Ligand-Functionalized Organometallic Polyoxometalate as an Efficient Catalyst Precursor for Amide Hydrogenation

Amide hydrogenation is an important process for producing amines, with the development of efficient heterogeneous catalysts relying on the creation of bimetallic active sites where the two components interact synergistically. In this study, we develop a method for preparing catalysts using ligand-functionalized organometallic polyoxometalates by synthesizing a Rh–Mo organometallic polyoxometalate, [(RhCp^E)₄Mo₄O₁₆] (Cp^E = C₅(CH₃)₃(COOC₂H₅)₂), with Rh–O–Mo interfacial structures and ethoxycarbonyl-functionalized ligands as a catalyst precursor.

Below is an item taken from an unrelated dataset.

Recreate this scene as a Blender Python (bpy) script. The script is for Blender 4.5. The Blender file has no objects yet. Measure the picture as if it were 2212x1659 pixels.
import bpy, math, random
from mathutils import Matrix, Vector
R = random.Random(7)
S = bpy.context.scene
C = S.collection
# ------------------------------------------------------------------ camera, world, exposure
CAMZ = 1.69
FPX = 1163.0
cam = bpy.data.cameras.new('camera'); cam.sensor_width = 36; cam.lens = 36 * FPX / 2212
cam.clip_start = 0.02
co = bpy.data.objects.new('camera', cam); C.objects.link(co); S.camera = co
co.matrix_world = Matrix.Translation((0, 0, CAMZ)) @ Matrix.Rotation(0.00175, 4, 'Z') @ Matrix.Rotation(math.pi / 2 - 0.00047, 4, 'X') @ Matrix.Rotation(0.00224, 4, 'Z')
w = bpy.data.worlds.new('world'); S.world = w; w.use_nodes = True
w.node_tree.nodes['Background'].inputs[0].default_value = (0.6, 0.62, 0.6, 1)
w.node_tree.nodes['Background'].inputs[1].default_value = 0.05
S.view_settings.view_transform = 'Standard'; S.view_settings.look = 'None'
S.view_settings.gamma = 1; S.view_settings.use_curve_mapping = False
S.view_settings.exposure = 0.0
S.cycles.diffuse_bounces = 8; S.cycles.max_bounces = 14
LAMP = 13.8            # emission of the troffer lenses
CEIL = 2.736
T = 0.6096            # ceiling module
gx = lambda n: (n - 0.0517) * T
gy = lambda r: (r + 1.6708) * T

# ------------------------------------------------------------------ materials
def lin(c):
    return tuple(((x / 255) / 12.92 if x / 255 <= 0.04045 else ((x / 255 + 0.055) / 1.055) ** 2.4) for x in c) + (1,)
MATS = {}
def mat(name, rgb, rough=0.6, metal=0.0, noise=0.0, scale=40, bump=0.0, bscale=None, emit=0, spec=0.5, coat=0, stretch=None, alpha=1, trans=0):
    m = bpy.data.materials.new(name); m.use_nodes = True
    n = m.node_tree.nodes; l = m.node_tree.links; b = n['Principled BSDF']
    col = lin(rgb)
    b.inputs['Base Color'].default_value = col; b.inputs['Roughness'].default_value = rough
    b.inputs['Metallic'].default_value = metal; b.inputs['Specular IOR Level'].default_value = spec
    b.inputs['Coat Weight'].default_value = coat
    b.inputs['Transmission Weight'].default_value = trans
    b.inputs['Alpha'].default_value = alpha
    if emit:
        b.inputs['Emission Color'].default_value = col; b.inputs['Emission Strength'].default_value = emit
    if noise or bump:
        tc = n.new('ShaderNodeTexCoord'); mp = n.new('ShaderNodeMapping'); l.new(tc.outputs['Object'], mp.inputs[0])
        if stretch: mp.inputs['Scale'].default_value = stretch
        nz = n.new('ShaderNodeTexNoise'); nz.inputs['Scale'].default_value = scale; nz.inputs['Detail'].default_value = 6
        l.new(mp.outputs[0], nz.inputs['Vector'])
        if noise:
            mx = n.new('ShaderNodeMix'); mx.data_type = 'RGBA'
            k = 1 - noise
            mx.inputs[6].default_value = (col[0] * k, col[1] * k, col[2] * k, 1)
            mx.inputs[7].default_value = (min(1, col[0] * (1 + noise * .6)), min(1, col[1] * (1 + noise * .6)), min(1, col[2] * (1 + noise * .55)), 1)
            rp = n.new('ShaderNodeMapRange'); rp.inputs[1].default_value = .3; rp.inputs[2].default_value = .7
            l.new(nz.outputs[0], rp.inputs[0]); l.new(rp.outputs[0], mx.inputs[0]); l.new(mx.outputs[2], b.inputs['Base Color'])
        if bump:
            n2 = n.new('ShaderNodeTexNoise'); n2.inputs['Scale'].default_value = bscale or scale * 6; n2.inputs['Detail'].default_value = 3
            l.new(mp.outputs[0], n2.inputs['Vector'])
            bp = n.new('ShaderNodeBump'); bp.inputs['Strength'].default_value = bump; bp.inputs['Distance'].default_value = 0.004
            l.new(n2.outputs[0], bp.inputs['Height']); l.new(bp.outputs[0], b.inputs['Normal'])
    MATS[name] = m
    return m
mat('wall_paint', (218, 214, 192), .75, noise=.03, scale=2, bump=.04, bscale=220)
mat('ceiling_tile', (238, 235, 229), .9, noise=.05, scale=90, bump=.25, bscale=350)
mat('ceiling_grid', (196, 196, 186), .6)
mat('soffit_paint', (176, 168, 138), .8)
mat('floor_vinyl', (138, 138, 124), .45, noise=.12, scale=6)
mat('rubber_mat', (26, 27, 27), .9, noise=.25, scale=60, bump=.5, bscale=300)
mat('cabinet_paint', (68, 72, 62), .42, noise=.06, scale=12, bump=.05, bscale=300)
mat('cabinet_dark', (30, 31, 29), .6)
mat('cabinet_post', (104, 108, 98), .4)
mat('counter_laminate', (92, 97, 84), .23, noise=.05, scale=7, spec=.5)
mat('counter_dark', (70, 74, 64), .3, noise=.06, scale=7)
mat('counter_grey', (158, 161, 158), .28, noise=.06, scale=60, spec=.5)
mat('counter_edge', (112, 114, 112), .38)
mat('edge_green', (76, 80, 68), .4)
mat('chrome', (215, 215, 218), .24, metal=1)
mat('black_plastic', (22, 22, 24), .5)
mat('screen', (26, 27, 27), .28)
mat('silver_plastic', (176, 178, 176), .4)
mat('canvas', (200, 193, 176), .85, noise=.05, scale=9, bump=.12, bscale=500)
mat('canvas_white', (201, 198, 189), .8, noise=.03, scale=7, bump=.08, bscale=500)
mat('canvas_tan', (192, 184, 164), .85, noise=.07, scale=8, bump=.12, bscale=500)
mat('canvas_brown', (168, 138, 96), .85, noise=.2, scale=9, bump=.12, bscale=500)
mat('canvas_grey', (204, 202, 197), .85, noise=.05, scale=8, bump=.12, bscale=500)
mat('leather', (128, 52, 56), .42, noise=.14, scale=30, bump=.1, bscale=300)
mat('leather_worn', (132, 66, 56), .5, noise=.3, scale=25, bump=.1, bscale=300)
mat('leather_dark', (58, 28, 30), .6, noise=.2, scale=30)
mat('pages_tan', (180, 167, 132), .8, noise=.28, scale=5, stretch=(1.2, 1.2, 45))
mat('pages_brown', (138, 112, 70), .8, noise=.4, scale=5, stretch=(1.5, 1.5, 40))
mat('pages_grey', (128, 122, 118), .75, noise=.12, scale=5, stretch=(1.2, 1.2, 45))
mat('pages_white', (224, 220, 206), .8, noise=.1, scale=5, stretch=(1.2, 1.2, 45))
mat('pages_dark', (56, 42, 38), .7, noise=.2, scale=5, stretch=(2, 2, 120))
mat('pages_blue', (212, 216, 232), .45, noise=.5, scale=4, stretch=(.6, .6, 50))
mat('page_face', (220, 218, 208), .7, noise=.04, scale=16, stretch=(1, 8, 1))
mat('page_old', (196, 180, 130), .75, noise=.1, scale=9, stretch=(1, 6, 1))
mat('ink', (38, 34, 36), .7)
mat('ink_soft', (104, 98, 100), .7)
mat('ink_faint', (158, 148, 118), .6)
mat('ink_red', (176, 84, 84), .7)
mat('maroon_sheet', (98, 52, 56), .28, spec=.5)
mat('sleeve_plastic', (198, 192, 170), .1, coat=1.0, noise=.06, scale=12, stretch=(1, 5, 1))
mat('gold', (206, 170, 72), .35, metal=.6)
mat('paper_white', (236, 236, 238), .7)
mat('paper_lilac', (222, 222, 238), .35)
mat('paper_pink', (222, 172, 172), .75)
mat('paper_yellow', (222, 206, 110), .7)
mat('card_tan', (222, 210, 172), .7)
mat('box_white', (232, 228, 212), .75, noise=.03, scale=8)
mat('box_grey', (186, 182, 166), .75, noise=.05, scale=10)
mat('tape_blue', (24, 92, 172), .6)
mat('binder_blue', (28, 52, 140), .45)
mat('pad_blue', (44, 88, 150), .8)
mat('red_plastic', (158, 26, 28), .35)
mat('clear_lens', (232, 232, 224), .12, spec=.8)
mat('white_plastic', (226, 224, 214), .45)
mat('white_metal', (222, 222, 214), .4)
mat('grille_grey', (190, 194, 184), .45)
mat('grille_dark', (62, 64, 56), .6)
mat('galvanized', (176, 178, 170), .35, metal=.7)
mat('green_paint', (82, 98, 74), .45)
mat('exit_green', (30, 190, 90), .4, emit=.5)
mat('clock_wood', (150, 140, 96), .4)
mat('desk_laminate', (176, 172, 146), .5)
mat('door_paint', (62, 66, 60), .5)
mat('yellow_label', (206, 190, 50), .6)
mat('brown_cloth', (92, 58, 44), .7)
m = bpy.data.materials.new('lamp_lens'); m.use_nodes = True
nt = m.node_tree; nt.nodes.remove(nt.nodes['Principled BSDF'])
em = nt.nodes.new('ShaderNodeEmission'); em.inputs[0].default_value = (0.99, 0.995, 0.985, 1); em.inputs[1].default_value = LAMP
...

The activity of supported Rh–Mo catalysts for amide hydrogenation depend on the precursor used, with [(RhCp^E)₄Mo₄O₁₆] showing the highest activity, followed by [(RhCp*)₄Mo₄O₁₆] (Cp* = C₅(CH₃)₅), and then RhCl₃ combined with (NH₄)₆[Mo₇O₂₄]·4H₂O. The catalyst prepared from [(RhCp^E)₄Mo₄O₁₆] effectively hydrogenates tertiary, secondary, and primary amides under mild conditions (0.8 MPa H₂, 353–393 K), demonstrating a high activity and selectivity (conversion: 97%, selectivity: 76%) for primary amide hydrogenation under NH₃-free conditions. Furthermore, we determine that carbonyl oxygen atoms in Cp^E ligands contribute to the electrostatic interaction with Al₂O₃, leading to the high dispersibility of [(RhCp^E)₄Mo₄O₁₆] on the support. We conclude that the high efficiency of [(RhCp^E)₄Mo₄O₁₆] as a catalyst precursor originates from the effective formation of Rh/Mo interfacial active sites, which is assisted by the electrostatic interaction between the Cp^E ligands and support.